Scientists confirm humans started gambling 12,000 years ago. Experts found ancient dice from the last Ice Age in the western Great Plains. A team from Colorado State University uncovered the earliest evidence of two-sided dice made from small bone pieces. These artifacts predate the oldest known dice by over 6,000 years. The discovery shows gambling has been a constant part of North American culture since the Ice Age ended.

Researcher Robert Madden stated, 'Historians have traditionally treated dice and probability as Old World innovations.' He added that the archaeological record proves ancient Native American groups deliberately made objects to produce random outcomes. They used these outcomes in structured games thousands of years earlier than previously recognized.
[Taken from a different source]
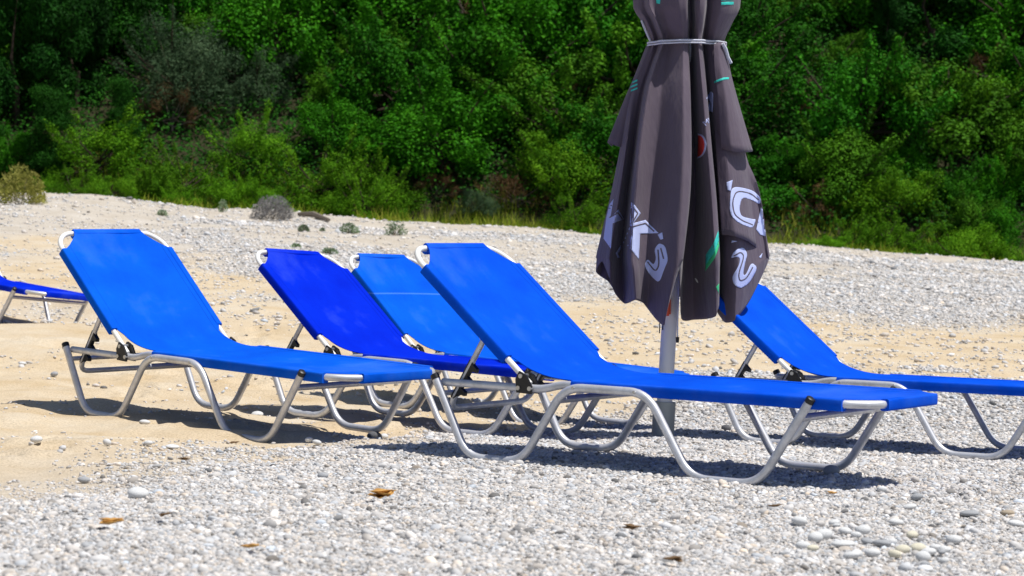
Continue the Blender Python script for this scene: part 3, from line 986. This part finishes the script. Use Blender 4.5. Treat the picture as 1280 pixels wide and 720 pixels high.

The team clarified that Ice Age hunter-gatherers were not calculating complex probability laws. Instead, they intentionally created and relied on random outcomes using rule-based methods. This approach leveraged probabilistic regularities like the law of large numbers.

The study, published in American Antiquity, re-examined artifacts previously labeled as possible gaming pieces. Researchers identified nearly 600 probable dice from sites spanning every major period of North American prehistory. The earliest examples date to roughly 12,800 to 12,200 years ago. Unlike modern cubic dice, these were two-sided 'binary lots' crafted from small bone pieces. They were flat or slightly rounded, often oval or rectangular, and small enough to hold in one hand. Players would toss groups onto a playing surface.

The two faces were distinguished by markings, surface treatments, or coloration, similar to heads and tails on a coin. Sets were cast together, with scores determined by how many landed with the counting face up. Mr Madden described them as simple, elegant tools that were unmistakably purposeful. 'These are not casual byproducts of bone working. They were made to generate random outcomes,' he said. Dice have been found at 57 archaeological sites across a 12-state region. These sites date across thousands of years and represent a variety of different cultures.

The research documents the remarkable breadth and persistence of Native American dice games. Mr Madden concluded that games of chance and gambling created neutral, rule-governed spaces for ancient Native Americans. They allowed people from different groups to interact, exchange goods and information, form alliances, and manage uncertainty. In that sense, these games functioned as powerful social technologies.